Birdlink is one part ecological public art, one part bird migration science.
By Zach Mortice
More than 300 species of birds migrate through New York City along the Atlantic Flyway each year. The goal of the art installation and avian habitat Birdlink, by Anina Gerchick, Associate ASLA, is to get a fraction of them to linger in the city for a bit.
Birdlink is an assemblage of stair-step bamboo and gabion planters stacked almost a dozen feet high, and intended to offer food and habitats for birds and other pollinators in urban areas outside major wildlife hubs such as Central Park or Jamaica Bay on Long Island. If you look closely, you’ll see bird varieties that shift with the seasons, as tides of migratory birds arrive and depart in New York City.

There are two Birdlinks now, in Sara Roosevelt Park in Lower Manhattan and in East River State Park in Brooklyn. But if constructed in sufficient number, they could form a chain of respite for birds in any metropolis. Though Gerchick is an artist, she earned an MLA from the City College of New York in 2015, and for her, landscape architecture is a way to merge public art with ecology.

Birdlink is composed of a terraced bamboo structure, filled in with 19 utilitarian wire-mesh gabion baskets (of the sort that might be used to stabilize a riverbank or highway overpass) lined with black felt. These planters are filled with native perennials, selected for their berries and seeds. There’s winterberry, beach plum, milkweed, goldenrod, switchgrass, and several sedges. One species is planted per gabion basket to maintain readability of the plantings, and to show off different textures and patterns: shaggy grasses interspersed with splotches of floral color. “People notice the plants in a way that they don’t when they’re on the ground,” she says.

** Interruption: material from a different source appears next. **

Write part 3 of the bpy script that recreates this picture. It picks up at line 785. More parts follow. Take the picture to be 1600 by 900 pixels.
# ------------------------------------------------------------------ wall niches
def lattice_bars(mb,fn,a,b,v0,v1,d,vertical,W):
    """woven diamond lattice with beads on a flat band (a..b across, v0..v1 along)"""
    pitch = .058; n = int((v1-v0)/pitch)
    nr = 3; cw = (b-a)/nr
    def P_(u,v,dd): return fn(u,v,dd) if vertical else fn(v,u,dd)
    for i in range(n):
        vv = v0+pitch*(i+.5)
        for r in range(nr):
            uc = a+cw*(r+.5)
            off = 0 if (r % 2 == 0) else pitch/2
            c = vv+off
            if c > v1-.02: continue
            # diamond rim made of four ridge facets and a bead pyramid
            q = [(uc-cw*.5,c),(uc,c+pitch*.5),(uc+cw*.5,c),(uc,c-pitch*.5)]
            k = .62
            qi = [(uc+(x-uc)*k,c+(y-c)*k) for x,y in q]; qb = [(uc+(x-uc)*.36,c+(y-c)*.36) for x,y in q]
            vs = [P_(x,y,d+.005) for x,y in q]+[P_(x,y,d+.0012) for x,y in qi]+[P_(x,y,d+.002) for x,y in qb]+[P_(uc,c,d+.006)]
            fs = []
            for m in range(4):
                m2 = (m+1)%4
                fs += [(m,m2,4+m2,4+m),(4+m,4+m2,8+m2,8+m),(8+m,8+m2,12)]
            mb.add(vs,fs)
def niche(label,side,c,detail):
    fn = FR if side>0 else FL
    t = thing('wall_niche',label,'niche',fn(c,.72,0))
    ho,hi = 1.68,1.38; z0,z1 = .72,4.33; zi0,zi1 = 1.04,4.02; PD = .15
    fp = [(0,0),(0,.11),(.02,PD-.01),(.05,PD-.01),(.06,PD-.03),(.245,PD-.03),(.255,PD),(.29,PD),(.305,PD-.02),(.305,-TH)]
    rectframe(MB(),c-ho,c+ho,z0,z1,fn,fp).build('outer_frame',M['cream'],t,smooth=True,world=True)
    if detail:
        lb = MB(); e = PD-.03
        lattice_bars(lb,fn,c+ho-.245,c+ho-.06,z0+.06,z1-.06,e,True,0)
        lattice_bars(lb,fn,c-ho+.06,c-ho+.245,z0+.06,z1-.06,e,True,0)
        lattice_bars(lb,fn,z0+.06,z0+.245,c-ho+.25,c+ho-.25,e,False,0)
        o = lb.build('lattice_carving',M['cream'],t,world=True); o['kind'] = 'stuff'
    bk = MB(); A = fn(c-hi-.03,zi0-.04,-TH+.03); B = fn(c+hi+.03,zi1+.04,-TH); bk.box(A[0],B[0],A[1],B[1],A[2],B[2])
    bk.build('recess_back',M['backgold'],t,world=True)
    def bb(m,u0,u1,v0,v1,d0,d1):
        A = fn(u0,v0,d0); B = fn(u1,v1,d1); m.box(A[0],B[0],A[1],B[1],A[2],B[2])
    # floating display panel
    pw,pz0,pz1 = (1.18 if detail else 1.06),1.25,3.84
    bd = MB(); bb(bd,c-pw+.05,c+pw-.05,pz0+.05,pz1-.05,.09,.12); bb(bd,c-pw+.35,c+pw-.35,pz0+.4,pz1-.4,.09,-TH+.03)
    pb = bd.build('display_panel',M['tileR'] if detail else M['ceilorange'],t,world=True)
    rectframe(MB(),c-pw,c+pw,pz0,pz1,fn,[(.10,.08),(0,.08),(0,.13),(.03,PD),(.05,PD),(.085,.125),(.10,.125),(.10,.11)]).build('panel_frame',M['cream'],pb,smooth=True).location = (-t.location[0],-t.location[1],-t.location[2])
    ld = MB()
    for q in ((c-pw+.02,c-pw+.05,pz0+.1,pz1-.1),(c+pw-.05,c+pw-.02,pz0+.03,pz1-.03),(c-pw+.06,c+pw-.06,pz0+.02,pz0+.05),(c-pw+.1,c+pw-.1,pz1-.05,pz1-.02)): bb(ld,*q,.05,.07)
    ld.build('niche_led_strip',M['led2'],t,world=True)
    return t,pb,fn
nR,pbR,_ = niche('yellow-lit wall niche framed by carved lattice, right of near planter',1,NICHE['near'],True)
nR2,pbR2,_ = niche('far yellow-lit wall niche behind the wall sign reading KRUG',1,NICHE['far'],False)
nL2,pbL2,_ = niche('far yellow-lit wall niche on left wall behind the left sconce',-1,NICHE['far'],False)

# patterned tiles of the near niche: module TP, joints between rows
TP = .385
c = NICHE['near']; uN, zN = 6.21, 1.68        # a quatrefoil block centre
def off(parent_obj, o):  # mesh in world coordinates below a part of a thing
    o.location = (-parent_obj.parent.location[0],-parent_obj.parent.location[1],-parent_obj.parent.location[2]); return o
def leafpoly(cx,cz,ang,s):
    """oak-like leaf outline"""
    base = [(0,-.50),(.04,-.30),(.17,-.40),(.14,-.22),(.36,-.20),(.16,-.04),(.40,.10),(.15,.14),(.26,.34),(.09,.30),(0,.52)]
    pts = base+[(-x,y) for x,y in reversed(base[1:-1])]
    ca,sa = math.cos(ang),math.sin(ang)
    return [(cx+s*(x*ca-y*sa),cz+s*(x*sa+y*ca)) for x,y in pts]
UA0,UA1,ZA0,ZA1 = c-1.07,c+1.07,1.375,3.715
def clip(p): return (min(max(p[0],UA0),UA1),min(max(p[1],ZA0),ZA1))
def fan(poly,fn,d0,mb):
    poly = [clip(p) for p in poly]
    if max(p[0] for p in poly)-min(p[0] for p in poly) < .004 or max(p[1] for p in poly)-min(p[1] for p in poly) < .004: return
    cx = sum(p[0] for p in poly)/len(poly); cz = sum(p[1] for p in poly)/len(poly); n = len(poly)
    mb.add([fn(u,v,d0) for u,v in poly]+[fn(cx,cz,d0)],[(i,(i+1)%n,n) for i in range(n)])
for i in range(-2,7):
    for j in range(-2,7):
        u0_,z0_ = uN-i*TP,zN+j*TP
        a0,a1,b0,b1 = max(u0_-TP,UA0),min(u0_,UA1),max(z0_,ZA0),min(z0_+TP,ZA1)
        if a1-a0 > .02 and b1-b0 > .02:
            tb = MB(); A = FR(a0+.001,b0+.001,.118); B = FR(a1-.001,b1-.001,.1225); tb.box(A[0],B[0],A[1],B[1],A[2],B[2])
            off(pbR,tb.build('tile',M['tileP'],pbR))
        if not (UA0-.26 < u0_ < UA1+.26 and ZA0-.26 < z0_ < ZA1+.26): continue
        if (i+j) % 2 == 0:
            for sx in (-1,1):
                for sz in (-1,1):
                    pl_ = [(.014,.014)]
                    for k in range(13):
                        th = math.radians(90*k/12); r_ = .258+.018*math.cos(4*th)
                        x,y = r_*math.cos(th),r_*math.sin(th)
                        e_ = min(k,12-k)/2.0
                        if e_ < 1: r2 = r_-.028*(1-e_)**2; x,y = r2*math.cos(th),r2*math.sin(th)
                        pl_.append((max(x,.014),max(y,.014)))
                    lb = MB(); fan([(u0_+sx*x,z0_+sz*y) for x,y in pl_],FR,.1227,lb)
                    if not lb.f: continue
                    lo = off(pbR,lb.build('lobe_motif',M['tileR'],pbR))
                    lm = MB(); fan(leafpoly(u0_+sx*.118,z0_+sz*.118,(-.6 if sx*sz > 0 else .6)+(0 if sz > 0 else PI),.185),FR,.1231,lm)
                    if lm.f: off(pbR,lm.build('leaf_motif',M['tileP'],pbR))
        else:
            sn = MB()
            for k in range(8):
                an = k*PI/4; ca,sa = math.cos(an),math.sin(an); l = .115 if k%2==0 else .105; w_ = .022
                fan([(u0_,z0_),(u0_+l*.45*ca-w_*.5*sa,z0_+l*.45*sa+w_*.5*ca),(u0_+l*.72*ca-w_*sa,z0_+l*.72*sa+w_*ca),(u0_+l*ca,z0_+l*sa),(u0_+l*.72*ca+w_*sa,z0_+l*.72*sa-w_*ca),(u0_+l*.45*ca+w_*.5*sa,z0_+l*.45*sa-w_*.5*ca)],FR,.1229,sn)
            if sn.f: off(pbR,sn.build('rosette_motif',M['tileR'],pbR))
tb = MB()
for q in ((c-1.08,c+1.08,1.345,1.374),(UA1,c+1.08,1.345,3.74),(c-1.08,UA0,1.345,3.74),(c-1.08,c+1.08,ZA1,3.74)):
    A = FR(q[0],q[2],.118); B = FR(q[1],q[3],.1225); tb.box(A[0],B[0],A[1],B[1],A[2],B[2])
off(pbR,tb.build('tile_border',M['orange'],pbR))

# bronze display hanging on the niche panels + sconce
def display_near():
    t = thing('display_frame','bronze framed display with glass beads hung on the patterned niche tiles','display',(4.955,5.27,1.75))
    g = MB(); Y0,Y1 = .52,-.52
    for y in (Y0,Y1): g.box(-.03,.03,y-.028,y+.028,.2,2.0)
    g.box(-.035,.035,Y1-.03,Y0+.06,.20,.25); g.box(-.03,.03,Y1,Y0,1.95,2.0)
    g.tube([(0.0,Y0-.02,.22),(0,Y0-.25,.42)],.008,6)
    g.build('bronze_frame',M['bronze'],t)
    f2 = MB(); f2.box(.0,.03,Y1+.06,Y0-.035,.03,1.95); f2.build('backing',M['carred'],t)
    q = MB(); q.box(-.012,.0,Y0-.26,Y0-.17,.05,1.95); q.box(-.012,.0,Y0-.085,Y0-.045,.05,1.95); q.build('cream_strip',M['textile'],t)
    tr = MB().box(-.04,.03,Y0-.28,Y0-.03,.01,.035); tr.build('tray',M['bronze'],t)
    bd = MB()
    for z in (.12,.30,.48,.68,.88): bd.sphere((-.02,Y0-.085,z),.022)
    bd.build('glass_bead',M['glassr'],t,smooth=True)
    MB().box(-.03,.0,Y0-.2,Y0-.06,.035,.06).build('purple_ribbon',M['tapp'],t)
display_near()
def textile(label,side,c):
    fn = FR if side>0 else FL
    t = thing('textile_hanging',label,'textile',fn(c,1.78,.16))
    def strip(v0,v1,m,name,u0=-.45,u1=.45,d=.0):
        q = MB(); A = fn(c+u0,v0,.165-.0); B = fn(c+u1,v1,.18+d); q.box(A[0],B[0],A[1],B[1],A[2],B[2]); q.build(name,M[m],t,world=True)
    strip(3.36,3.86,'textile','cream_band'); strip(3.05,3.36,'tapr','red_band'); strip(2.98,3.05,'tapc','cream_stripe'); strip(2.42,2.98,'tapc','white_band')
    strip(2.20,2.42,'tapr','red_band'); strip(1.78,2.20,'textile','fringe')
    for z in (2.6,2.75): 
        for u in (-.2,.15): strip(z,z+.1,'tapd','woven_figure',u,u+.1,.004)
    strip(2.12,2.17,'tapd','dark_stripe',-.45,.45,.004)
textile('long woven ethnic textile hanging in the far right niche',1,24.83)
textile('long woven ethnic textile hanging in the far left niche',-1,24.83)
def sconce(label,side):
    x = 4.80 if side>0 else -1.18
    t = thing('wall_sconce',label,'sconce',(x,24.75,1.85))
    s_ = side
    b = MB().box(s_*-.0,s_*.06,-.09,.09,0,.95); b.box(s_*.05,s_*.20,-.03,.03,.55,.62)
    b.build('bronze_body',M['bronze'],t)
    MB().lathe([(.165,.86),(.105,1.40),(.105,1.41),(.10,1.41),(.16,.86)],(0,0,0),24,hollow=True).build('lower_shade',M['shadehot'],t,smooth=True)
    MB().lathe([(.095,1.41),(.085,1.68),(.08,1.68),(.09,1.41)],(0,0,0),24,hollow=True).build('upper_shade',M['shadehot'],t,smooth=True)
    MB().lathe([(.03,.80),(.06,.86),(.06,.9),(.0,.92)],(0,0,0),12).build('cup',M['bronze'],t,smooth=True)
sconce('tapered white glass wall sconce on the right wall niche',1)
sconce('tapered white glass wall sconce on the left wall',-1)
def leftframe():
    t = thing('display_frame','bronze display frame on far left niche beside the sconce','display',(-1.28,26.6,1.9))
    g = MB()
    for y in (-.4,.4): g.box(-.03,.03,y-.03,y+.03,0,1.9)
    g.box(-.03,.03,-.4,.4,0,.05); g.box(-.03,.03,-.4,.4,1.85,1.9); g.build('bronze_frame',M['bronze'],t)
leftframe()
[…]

Species traveling along the Atlantic Flyway that might stop off at a Birdlink include red-headed woodpeckers, seaside sparrows, and eastern whip-poor-wills. Long-distance travelers might be killdeer from Mexico and yellow warblers from Central and South America.
Gerchick is particularly elated to see these tropical birds pay a visit. “When you see them here, it’s a startling reminder that you’re on this big flyway, and we have migrations coming from the tropics to the tundra,” she says. “I can’t say that the yellow warbler from South America is necessarily going to show up and use it, but as long as there are bees and butterflies and crickets and so on, there’s definitely life happening there. It’s a habitat. It’s not a zoo.”

Birdlink installations might seem like a kind but futile gesture in the face of the massive habitat loss and climate change that are devastating bird populations. But Gerchick sees it the opposite way. In an urban environment, demonstrating the relevance of bird and insect habitats is so easy it doesn’t matter how small the intervention is. Just by putting a potted plant on a sidewalk, you’ll attract bird and insect life, she says.
“It’s a very simple concept,” Gerchick says. “These small interventions in multiple networks really have power.”